Author: Hugh Bollinger/Monday, April 2, 2018/Categories: natural history, video, sustainability, environment

                   Rio Grande River, Texas-Mexico Border (credit: Wikipedia)

Construction of The Great Wall of China began in the 7th Century BC and stretched more than 5,000 miles across the borderlands and mountains of northern China. The wall required laborers by the thousands to build as it crossed high mountains, windy steppes, and the sandy deserts of eastern China. Much of that Great Wall now lies in ruin due to the landforms (Geomorphology) and arid environments it had to endure.

Plans for constructing big walls are being pushed again along the US-Mexico border which runs nearly 2000 miles from the Pacific Ocean to the Gulf of Mexico.
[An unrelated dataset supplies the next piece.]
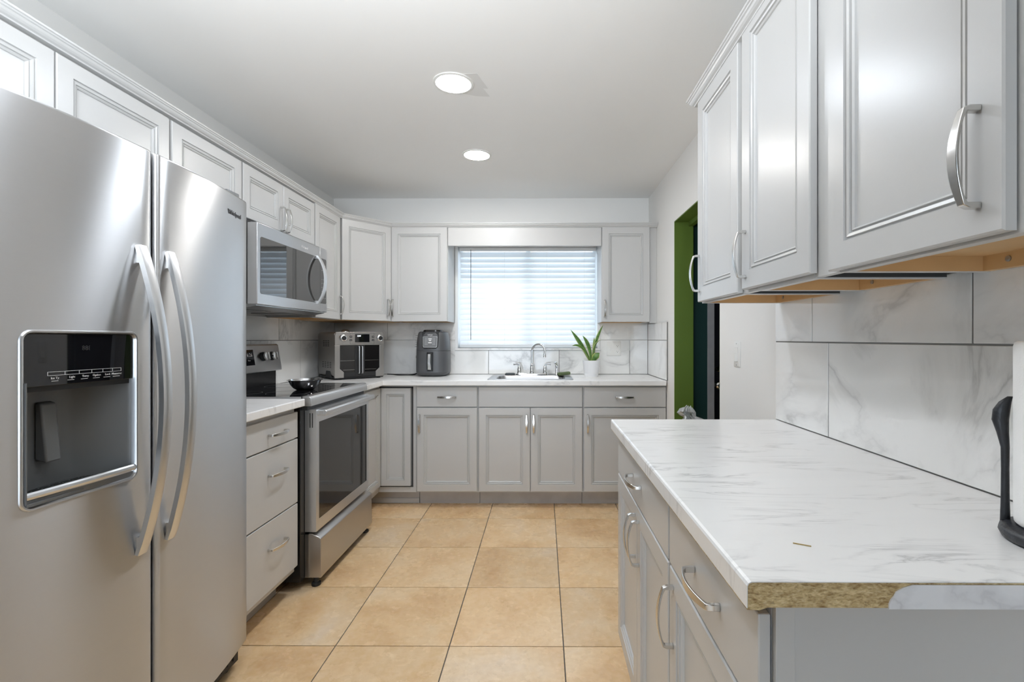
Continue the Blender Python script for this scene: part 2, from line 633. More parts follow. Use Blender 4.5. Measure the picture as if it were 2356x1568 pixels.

Like its earlier Chinese, construction of this wall would have to cross mountains, grasslands, and deserts. However, a geomorphological difference exists for building this wall, the Rio Grande River running  1200 miles along the Texas portion of the border separating the two countries. The river represents the entire length of the Texas-Mexico border starting at El Paso to where it enters the Gulf of Mexico at Brownsville.

Satellite photographs, captured along the entire lenth of the US-Mexico border, were processed to create an animation from west to east. The Rio Grande required more than half of the data visualization. If the economics of building the new 'great wall' doesn't create pause, the winding river course of this prominant landscape feature may prove its doom.